We have seen time and time again that, when there is even a perception that justice is not being meted out fairly, anarchy reigns and the fabric of society begins to crumble. Thus, it should come as no surprise that, immediately preceding the Divine revelation at Sinai, the Torah records the heathen Yitro’s advice to Moshe regarding the establishment of a system of justice. Yitro’s advice obviously impressed Moshe, as “Moshe took his father-in-law’s advice, and did all that he said” (Shemot 18:24).

Forty years later, a new generation prepared to enter the Promised Land. Moshe Rabbeinu, despite being denied the privilege of entering the land of Israel, spent the last weeks of his life preparing his beloved people to enter the land. He warned them not to repeat the mistakes of the past, nor to follow the idolatrous ways of the other residents. He inspired them with a vision for the future and instructed them in the establishment of a Torah society, reviewing their short history and much of their legal and moral code. 

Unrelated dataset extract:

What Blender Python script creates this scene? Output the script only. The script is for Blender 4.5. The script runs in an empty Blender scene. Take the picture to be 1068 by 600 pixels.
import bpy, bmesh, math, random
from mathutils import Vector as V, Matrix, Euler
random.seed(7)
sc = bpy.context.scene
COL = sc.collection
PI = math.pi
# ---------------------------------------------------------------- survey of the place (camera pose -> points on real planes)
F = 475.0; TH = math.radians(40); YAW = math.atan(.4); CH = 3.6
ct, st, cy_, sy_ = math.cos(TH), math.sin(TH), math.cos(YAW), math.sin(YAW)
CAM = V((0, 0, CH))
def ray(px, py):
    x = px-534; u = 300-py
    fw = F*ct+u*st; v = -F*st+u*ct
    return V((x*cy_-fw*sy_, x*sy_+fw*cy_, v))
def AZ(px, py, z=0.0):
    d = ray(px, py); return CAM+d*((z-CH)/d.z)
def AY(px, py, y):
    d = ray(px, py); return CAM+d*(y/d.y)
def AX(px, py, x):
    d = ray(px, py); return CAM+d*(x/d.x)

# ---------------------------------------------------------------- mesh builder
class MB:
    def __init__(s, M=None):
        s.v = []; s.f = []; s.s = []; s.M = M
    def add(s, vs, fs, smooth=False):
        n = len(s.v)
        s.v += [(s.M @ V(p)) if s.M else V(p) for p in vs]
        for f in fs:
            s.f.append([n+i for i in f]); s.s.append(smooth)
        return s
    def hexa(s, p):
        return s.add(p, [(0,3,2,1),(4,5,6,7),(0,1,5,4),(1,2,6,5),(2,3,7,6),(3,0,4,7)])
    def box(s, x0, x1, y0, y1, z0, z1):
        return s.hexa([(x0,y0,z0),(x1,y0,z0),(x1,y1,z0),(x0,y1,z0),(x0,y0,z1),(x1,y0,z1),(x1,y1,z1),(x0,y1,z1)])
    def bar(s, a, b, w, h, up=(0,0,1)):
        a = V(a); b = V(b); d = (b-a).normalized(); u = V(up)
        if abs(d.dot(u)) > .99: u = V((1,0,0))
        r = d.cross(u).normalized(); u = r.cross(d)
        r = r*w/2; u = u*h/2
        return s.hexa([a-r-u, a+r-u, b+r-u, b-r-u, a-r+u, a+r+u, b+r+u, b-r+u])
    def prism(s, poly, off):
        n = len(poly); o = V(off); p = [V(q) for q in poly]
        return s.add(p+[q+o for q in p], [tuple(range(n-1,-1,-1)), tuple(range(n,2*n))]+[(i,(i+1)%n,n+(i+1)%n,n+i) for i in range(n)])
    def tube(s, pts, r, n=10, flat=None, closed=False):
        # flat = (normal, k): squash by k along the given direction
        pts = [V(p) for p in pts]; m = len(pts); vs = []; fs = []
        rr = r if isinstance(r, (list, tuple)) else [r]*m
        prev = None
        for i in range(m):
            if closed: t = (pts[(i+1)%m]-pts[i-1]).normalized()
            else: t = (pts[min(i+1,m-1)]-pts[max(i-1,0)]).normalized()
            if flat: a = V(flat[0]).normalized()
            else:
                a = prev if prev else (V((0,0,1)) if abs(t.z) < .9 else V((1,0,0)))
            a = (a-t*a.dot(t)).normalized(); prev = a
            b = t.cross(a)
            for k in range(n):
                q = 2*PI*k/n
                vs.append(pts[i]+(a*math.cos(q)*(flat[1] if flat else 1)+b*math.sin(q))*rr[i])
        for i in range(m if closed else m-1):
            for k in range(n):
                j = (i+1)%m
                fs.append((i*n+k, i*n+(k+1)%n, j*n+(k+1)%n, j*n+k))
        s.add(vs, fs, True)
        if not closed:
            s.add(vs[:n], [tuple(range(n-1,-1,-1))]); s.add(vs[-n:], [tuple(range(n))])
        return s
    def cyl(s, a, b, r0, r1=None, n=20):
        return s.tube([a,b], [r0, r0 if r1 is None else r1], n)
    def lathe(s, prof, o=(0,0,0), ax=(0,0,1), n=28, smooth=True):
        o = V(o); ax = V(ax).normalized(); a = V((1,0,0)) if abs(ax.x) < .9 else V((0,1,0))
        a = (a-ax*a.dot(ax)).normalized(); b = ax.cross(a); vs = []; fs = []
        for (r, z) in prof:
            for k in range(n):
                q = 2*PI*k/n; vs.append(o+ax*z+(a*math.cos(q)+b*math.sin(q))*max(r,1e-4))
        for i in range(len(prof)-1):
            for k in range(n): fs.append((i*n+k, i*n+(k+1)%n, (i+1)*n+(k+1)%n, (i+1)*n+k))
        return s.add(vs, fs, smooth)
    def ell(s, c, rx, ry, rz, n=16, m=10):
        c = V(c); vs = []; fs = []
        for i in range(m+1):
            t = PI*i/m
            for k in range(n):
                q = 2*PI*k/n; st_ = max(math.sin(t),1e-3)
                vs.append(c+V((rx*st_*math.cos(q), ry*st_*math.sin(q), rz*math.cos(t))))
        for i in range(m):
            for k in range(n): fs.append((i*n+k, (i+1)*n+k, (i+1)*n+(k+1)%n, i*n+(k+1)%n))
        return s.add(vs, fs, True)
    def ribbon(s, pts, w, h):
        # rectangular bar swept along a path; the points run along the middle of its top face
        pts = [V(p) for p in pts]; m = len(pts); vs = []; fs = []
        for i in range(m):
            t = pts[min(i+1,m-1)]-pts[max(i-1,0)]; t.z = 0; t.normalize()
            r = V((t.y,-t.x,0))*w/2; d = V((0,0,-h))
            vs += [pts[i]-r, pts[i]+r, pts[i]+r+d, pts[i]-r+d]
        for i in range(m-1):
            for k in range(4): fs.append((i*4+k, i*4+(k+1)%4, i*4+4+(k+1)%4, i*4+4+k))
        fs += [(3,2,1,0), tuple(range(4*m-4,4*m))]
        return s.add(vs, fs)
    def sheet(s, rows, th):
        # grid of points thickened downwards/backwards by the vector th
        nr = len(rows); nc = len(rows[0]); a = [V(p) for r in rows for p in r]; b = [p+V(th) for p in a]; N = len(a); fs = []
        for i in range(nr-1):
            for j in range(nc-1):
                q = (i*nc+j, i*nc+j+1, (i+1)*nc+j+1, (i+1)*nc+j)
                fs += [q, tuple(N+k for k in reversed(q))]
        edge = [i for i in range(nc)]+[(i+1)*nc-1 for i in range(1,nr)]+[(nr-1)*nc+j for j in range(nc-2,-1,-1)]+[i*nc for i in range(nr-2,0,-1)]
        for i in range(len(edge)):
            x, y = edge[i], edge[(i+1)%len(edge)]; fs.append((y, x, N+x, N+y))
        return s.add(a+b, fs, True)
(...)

The first item on Moshe’s agenda was to exhort the nation regarding the critical importance of justice. “Listen to every dispute among your brethren and judge honestly between each man and his brother and the stranger that is with him. You shall not respect persons in judgment. Listen to the great and small alike, and do not be impressed by any man, since judgment belongs to G-d” (Devarim 1:16-17). The Torah demands that justice be pursued, free from any form of bias. The Talmud records Sages who went so far as to disqualify themselves from judgment if one of the litigants had so much as greeted them on the morning of the trial, fearing even an unconscious bias that could cloud the application of proper justice (see Ketubot 104b-105a).

While our judiciary must have justice as its only goal, society at large must temper justice with mercy. Justice can be harsh at times, leaving no room for extenuating circumstances; in the words of the Talmud, “it pierces the mountain” (Sanhedrin 6b), leaving much rubble in its wake. Thus, the Talmud recommends that instead of demanding only strict justice, litigants instruct the judges to take into consideration such factors as socio-economic background, upbringing, impact of a decision on litigants or any other extenuating circumstances. However, while laudatory, this framework functions outside of the judicial system, which must be totally impartial, always letting the chips fall where they may. 

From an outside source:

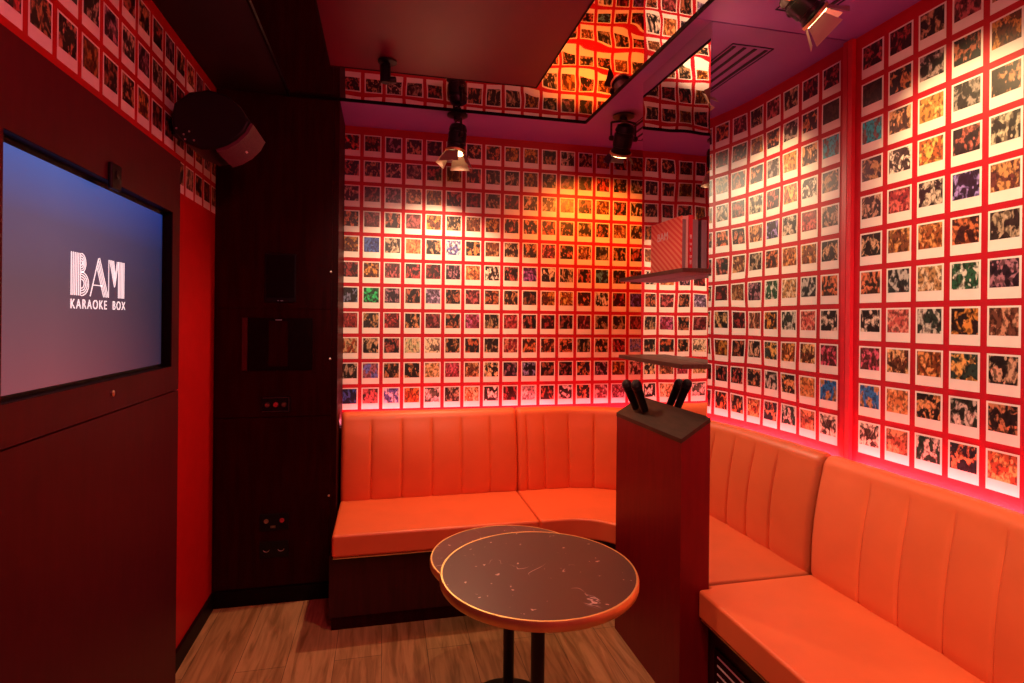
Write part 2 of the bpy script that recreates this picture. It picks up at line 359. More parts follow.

Nonetheless, a society that pursues justice at the expense of mercy is doomed to destruction. The Talmud records that Jerusalem was destroyed because the Jewish people did not act lifnim meshurat hadin, beyond the letter of the law (Bava Metzia 30b). This, despite the fact that the Talmud tells us they were meticulous in their pursuit of justice. Our Torah is one in which “all the pathways must lead to peace”, even at the expense of justice.

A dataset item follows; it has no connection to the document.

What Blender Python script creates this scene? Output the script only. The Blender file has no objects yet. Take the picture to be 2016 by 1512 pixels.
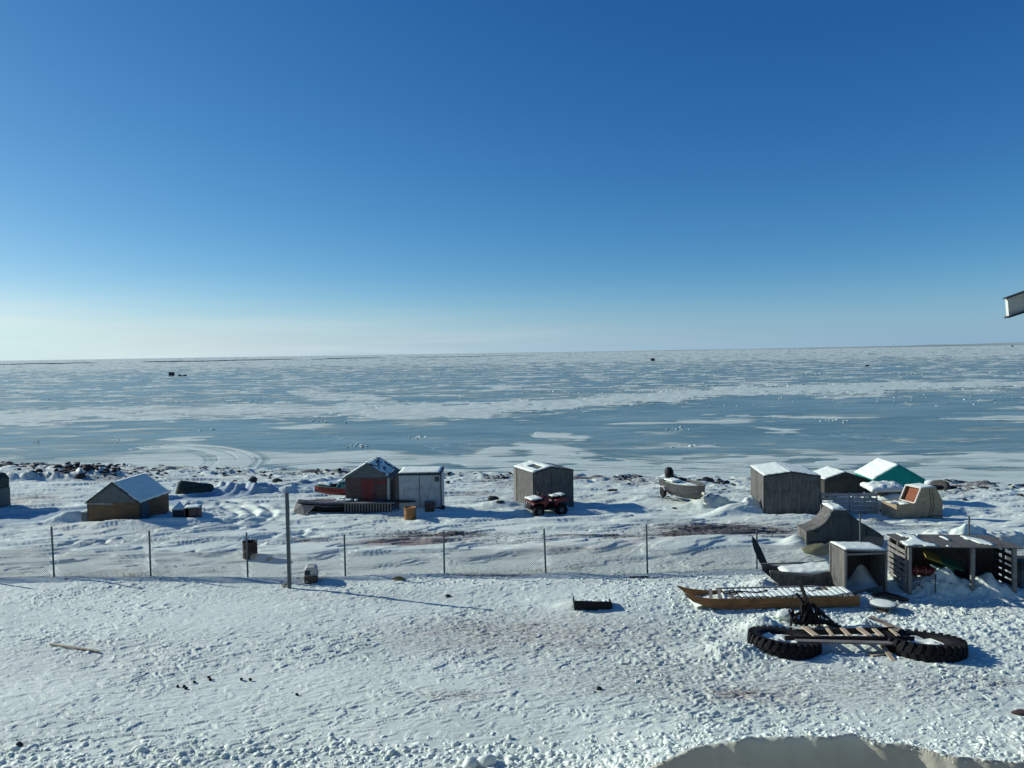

The first job of building a society may be the appointment of “men who are wise, understanding and known to your tribes” (Devarim 1:13) so that justice can be accessed by all. Yet that society will only endure if we, as a people, do not always make use of strict justice. As we prepare for Tisha B’Av, let us focus on bringing peace to our communities, even if we must give up some of our rights. This is the path to redemption.